Clear roads, hide for you life, is that Mr. Amway or the poet with the disrepute having tortured Ghalib with his poems?
Last time I went to Allahabad I was cornered by my rich and not so rich acquaintances on the magic of Amway. They have seen me grow, fed me through bottles, and now when they see me all grown up they don’t want me to miss out on Kiyosaki’s wisdom. One of them (a hotel tycoon around the town) asked me if I had read Rich Dad Poor Dad after a twenty minute long discourse. I said I had (I actually had while I was in school, about fifteen years back), but that didn’t help when he resumed talking about time compounding. I ran out of gestures of approval. How do I tell him that I understand that it works, but I have no intentions of growing a tree that showers kokeps. He glamorized the irony, ‘A professor or even a dean earns because of what he knows, but still he has to work hard every day. Can, what he knows, warrant his children’s comfortable future?’ I nod my head, again in approval. I recalled earlier moments when I was chased by people once in a while with an Amway bill in one hand. ‘Here comes Mr. Amway’, the superhero, the salesman who blasphemes; he torches my attention with his winks that seem to last the seven days of creation. I start noticing the number of etches on his forehead and count moles around his chin that I never noticed earlier. I also notice a couple of white hair in his locks and suddenly it seems that he is growing old as well, until he strokes his pen into graphs that needed better preparation and hackneyed lessons from Kiyosaki that I admire, but not enough to rest my thoughts on.
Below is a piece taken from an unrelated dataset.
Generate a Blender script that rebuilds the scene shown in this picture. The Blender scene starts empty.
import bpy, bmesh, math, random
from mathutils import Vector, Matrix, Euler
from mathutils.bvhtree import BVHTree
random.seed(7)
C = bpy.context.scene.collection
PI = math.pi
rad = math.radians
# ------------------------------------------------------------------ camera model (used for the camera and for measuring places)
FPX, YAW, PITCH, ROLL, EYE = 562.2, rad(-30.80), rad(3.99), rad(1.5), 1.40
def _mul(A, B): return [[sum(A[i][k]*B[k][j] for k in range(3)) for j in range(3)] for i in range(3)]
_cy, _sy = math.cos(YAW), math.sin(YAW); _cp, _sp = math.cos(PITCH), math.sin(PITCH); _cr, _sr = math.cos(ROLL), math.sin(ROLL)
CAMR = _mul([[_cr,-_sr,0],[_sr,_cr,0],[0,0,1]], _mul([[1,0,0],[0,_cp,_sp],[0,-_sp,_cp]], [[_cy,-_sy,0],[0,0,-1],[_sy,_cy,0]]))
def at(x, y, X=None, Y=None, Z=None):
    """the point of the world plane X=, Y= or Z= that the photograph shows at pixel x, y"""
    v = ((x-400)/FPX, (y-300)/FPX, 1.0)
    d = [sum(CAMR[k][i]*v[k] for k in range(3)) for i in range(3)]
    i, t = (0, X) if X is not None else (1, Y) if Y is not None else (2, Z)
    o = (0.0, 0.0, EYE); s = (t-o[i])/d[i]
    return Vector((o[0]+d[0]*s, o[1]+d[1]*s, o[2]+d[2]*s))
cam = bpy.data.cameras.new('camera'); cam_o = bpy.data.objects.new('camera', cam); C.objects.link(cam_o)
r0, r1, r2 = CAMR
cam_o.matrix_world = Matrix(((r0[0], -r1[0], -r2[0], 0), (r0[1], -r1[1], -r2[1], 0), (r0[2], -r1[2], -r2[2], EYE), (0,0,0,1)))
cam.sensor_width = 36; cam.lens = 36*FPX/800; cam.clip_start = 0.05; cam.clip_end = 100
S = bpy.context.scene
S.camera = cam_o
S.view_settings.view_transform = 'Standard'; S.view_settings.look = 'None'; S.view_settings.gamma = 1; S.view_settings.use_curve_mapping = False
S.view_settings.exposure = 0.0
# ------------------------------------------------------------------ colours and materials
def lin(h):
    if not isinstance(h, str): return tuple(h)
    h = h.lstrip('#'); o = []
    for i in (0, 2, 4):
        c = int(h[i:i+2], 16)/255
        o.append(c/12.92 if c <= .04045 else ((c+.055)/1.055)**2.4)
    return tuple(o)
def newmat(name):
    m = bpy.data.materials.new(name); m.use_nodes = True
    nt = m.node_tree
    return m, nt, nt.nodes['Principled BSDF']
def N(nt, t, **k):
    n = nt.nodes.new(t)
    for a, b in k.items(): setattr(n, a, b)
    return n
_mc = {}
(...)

The number of Mr. Amways is growing on my list as the formula is out into the market and the secret to being rich is no longer a secret. The formula is successful, but can we help it if a certain Mr. Amway makes lousy attempts being Superman. It’s a little more than the Superman costume. And the poor truth is that there is no check on Mr. Amways (I call all multi-level-marketing, MLM professionals, Mr. Amways).
Here are a few products that are dealt with MLM, help me figure if there are any that aren’t being dealt with. The limitation is size. Only things that are portable can fall in this category, so a car might never see these channels, neither perhaps a television. But anything smaller than that, is susceptible. Products range from:
- Soaps (all kinds)
- Tea/Coffee (all kinds)
- Health Supplements
- Plastic products
- Tablets for enhancing fuel efficiency (I was updated on this one two days back)
- Health insurance
- There are brands that I would want to mention but that might offend some readers who revere Mr. Amways
Forgive me the champion Mr. Amways, for the bad ones have polluted the pool, and it’s stinking so bad that even the mention of MLM brings me sour hiccups.
Aah! What a relief. I have been having cramps in my stomach with the need to share my agony with sales supermen, and finally it’s a relief. I told my mom before I started writing a few minutes back that I need to have my retribution for all the bad hiccups I have had.